The book’s relevance to criminology is largely indirect. One short paragraph discusses the interconnections between neoliberalism and prison expansion in the United States. Of course, one recurring motif in the book is the central role played by the welfare state in stabilizing the social order and elevating human well-being: capitalism would be infinitely more damaging were it not tamped down by the welfare state, this book suggests. Between the lines, Garland seems to be arguing that crime is lowered and punishment made less severe in those countries that enjoy the benefits of a generous, universal welfare state.

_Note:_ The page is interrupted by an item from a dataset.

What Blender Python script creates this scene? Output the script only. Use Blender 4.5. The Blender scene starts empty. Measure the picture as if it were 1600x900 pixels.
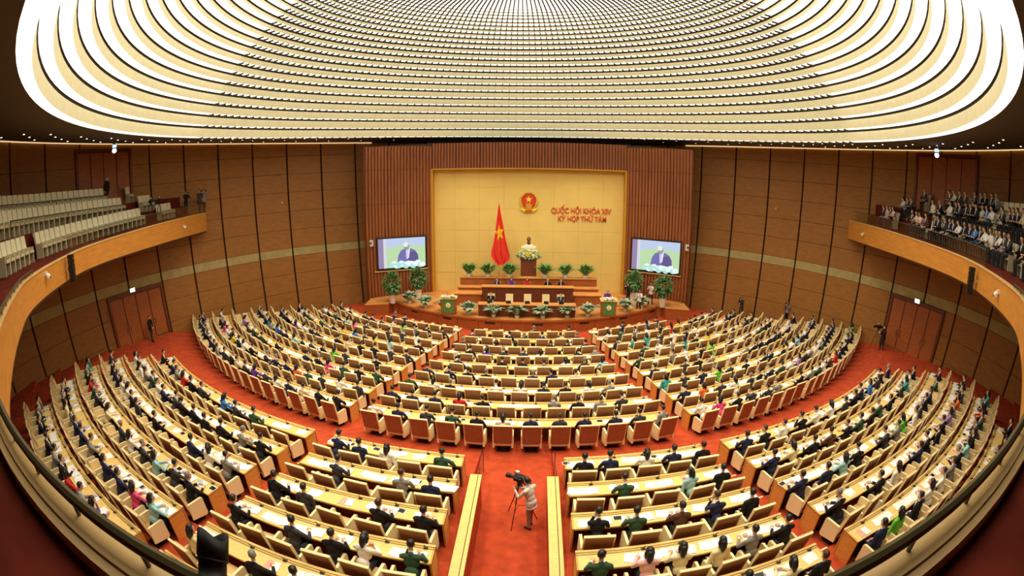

Garland remains a cautious optimist. He sees ‘challenges’ on the horizon, primarily related to the problem of work in a post-industrial era of increasing automation and mobile capital. Under such conditions, the crucial question remains how to effectively deal with ‘long-term joblessness, precarious employment, [and] mass unemployment’ (p. 126). Of course, unemployment has been vanquished by the welfare state in decades past and it may do so again. It remains to be seen whether Garland’s upbeat reformism and insistent belief that tinkering with the machinery of markets, providing an ‘essential counterweight to problem-prone capitalist economies’ (p. 138), is capable of resolving the novel tensions—one is tempted to say contradictions—at the heart of capitalism in the new millennium.
There are reasons to be sceptical. Instead, we may be entering a post-humanizing period in the history of capitalism. If there is anything to lament it is not so much the disappearance of ‘the welfare state’ as such—it means too many things to too many people—but the retreat of those particular ideological movements capable of bringing capitalism to heel.